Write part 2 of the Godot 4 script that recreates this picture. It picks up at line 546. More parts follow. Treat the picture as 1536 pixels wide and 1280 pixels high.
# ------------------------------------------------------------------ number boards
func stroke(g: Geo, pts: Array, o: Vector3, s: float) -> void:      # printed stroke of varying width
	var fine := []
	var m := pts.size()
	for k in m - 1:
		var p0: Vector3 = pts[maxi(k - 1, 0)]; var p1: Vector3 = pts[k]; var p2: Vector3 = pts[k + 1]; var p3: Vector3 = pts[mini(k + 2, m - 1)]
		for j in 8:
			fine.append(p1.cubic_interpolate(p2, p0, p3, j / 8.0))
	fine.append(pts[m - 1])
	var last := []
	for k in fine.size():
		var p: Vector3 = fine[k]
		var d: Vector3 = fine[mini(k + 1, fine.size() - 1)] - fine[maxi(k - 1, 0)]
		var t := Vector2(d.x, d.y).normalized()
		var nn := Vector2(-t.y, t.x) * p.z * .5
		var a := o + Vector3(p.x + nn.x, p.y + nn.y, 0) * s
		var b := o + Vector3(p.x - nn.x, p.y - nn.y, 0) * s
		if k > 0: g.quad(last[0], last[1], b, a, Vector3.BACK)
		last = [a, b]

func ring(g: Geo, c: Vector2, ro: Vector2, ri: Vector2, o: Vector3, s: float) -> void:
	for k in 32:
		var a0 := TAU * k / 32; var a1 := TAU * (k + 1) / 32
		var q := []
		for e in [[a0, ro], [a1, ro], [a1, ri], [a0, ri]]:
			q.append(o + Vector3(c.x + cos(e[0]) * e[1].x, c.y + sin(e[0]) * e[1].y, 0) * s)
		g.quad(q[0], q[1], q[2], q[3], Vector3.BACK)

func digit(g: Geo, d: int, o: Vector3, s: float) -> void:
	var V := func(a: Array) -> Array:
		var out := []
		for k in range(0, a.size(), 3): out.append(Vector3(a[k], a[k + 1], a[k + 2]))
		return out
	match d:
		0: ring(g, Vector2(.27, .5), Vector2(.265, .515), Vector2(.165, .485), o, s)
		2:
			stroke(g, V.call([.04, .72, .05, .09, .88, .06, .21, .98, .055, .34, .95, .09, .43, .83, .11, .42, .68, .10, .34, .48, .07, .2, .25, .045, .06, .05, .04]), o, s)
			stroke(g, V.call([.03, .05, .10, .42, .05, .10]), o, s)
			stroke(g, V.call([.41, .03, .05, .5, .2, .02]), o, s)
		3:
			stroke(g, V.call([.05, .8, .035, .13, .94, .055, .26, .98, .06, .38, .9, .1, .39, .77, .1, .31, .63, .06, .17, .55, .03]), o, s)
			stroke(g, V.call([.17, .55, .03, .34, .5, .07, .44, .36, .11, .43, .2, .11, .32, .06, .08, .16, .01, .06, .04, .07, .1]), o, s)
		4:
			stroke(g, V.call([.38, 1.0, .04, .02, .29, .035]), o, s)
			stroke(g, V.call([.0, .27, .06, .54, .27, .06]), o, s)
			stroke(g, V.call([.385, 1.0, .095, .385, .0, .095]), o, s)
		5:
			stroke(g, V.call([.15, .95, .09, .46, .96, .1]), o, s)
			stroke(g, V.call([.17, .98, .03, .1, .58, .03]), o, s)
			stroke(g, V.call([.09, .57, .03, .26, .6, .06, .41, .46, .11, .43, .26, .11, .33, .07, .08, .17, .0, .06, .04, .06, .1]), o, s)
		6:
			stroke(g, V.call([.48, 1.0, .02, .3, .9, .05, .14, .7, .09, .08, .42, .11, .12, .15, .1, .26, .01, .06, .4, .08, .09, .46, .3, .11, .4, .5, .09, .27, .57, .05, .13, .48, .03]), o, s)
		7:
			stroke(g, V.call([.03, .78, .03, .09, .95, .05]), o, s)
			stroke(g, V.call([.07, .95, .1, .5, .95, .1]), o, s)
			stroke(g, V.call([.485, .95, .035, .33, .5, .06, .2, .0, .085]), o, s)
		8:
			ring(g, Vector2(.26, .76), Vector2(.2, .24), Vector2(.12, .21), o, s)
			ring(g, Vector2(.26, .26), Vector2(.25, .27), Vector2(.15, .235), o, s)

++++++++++

● WHAT IS NEEDED:
Beginning at the top of the data, please return every line until and including the line containing "g.quad(q[0], q[1], q[2], q[3], Vector3.BACK)", copied exactly, and nothing past it.

● RESPONSE TO THIS EXERCISE:
Write part 2 of the Godot 4 script that recreates this picture. It picks up at line 546. More parts follow. Treat the picture as 1536 pixels wide and 1280 pixels high.
# ------------------------------------------------------------------ number boards
func stroke(g: Geo, pts: Array, o: Vector3, s: float) -> void:      # printed stroke of varying width
	var fine := []
	var m := pts.size()
	for k in m - 1:
		var p0: Vector3 = pts[maxi(k - 1, 0)]; var p1: Vector3 = pts[k]; var p2: Vector3 = pts[k + 1]; var p3: Vector3 = pts[mini(k + 2, m - 1)]
		for j in 8:
			fine.append(p1.cubic_interpolate(p2, p0, p3, j / 8.0))
	fine.append(pts[m - 1])
	var last := []
	for k in fine.size():
		var p: Vector3 = fine[k]
		var d: Vector3 = fine[mini(k + 1, fine.size() - 1)] - fine[maxi(k - 1, 0)]
		var t := Vector2(d.x, d.y).normalized()
		var nn := Vector2(-t.y, t.x) * p.z * .5
		var a := o + Vector3(p.x + nn.x, p.y + nn.y, 0) * s
		var b := o + Vector3(p.x - nn.x, p.y - nn.y, 0) * s
		if k > 0: g.quad(last[0], last[1], b, a, Vector3.BACK)
		last = [a, b]

func ring(g: Geo, c: Vector2, ro: Vector2, ri: Vector2, o: Vector3, s: float) -> void:
	for k in 32:
		var a0 := TAU * k / 32; var a1 := TAU * (k + 1) / 32
		var q := []
		for e in [[a0, ro], [a1, ro], [a1, ri], [a0, ri]]:
			q.append(o + Vector3(c.x + cos(e[0]) * e[1].x, c.y + sin(e[0]) * e[1].y, 0) * s)
		g.quad(q[0], q[1], q[2], q[3], Vector3.BACK)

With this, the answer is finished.